Publié le : 31 Octobre 2016
En 1986 – il y a juste 30 ans – mourait des suites d’un grave accident de la route le compositeur Maurice Duruflé (né en 1902). Au cours des années 1945/46, il y a 70 ans, il écrivait une de ses œuvres majeures : le Requiem pour chœurs, solistes et orchestre sur les thèmes de l’office grégorien. En ce temps de « commémoration des fidèles défunts » comme on disait jadis, nos oreilles sont particulièrement disposées à entendre cette musique qui ne ressemble à aucune autre.

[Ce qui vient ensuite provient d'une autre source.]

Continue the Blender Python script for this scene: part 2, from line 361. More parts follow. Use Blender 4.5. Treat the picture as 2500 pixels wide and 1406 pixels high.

La « messe des morts » est un cas particulier dans le répertoire grégorien, tant par sa forme que par son sujet. C’est pourquoi elle a inspiré de nombreux musiciens au point qu’elle est devenue une forme musicale en soi, une sorte de grande symphonie : le Requiem de Mozart en est l’exemple le plus célèbre. Mais le chrétien fervent qu’était Maurice Duruflé a cherché à traduire dans sa propre langue musicale cette musique en respectant son essence liturgique. Nous en entendrons deux extraits.

Le texte de l’Introït dit ceci :

« Donne leur, Seigneur, le repos éternel, et que sur eux luise à jamais ta lumière.
A toi sied la louange, ô Dieu, dans Sion ; en ton honneur on acquitte des vœux en Jérusalem : écoute ma prière, toi vers qui va tout être de chair.
»

La liturgie des morts est nourrie de ces deux images du repos et de la lumière. Elles viennent d’un écrit apocryphe (c’est-à-dire qui n’a pas été retenu dans les textes de la Bible) le 5ème livre d’Esdras :

« Attendez votre pasteur, il vous donnera le repos éternel ; car il est tout proche celui qui arrivera pour la fin du monde. Soyez prêts pour les récompenses du royaume, car une lumière brillera pour vous durant l’éternité du temps. »

Il semble que ce texte liturgique de l’introït apparaisse dès le 4ème siècle.
La forme musicale est un triptyque : une antienne suivie d’un verset du psaume 64 et conclue par la reprise de l’antienne.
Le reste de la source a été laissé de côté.